Nun gibt es ja an die sieben verschiedene Fassung dieser Oper, Verdi hat 20 Jahre lang an seiner Don Carlos-Oper herumgefeilt und sie immer wieder verändert. In Essen spielt man die sogenannte Mailänder Version, das vieraktige Dramma lirico, also nicht die fünfaktige Grand Opéra. Verdi hat sich nach der katastrophal erfolglosen italienischen Erstaufführung derselben zu radikalen Kürzungen und Revisionen entschieden, vor allem wurde der erste Fontainbleau-Akt gestrichen und das Ballett eliminiert. Die für die Mailänder Scala erstellte Version ist sehr viel kürzer, konzentrierter und intensiver (die Grande Opera ist dagegen  die längste Oper, die Verdi je schrieb).

 

Der junge italienische Dirigent Andrea Sanguinetti, ein echter Shooting Star und am Aalto-Theater Essen kein Unbekannter, steht am Pult dieser Verdi-Produktion. Er dirigiert das existentiell erschütternde Musikdrama sehr souverän, transparent, aber nie so, dass es weh tut. Es ist kein bis zur äußersten Brutalität geschärfter Verdi. Aber diese Oper ist brutal und schmerzhaft. Andrea Sanguinetti liebt immer auch den “schönen”, den poetischen, den romantischen Verdi. Den beglaubigt er mit unglaublicher Feinfühligkeit, herrlichen Klängen und großer Sensibilität im Detail. Der scharfe, bittere, gnadenlose Verdi kommt etwas zu kurz für mein Dafürhalten. Die Oper ist kein Unterhaltungs-, sondern ein gnadenlos Staat und Kirche anklagendes,  politisches Werk.

 

 

Die Oper Verdis verlangt mindestens sechs erstklassige Gesangssolisten.

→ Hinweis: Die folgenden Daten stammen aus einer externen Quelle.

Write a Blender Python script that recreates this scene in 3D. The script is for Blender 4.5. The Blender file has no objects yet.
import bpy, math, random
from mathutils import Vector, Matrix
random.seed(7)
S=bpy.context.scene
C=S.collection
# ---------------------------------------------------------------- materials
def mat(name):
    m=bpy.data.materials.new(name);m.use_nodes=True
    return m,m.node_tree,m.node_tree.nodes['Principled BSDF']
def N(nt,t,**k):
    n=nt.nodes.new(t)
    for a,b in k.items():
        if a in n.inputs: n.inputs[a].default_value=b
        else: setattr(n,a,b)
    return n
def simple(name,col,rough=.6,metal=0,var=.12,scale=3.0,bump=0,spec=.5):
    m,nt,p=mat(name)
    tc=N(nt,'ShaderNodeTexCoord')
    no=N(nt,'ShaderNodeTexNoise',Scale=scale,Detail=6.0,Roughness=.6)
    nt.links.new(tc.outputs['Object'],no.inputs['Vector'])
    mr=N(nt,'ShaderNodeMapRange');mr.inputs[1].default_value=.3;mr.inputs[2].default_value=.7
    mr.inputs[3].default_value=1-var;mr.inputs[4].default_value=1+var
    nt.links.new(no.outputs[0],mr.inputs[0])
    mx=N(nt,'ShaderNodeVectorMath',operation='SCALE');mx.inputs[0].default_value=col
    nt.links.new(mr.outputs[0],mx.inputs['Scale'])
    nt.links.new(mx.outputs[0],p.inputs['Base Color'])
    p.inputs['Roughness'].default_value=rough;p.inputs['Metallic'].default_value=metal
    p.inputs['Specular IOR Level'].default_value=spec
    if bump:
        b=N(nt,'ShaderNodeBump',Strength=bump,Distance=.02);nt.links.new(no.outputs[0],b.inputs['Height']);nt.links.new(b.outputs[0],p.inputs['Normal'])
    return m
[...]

Die Besetzung ist insgesamt sehr gut. Vor allem hat man eine fabelhafte Herrenriege zur Verfügung. Der Filippo von Ante Jerkunica verfügt über einen ehrfurchtgebietenden Bass von imperialer  Autorität. Gaston Rivera schmettert mit seinem Tenor mühelos den rebellischen Heißsporn Carlo. Aber auch der Rodrigo bzw. Marquis von Posa von Jordan Shanahan und der Großinquisitor von Karl Heinz Lehner beeindrucken. Die Damen hingegen lassen zu wünschen übrig.  Die Elisabetta von Gabriel Mouhlen, aber auch Nora Sorouzian als Eboli geben ihr Bestes, lassen es aber an  Gesangskultur, Stimmschönheit und kantabler Gelenkigkeit, an Koloraturen- und Höhensicherheit fehlen. Beide sind keine berufenen Belcantistinnen, schon gar keine begnadeten Verdisängerinnen.

Das Orchester ist immerhin vorzüglich, auch der Chor ist fabelhaft, trotz genannter gesanglicher Einschränkungen handelt es sich um eine unbedingt sehenswerte Aufführung.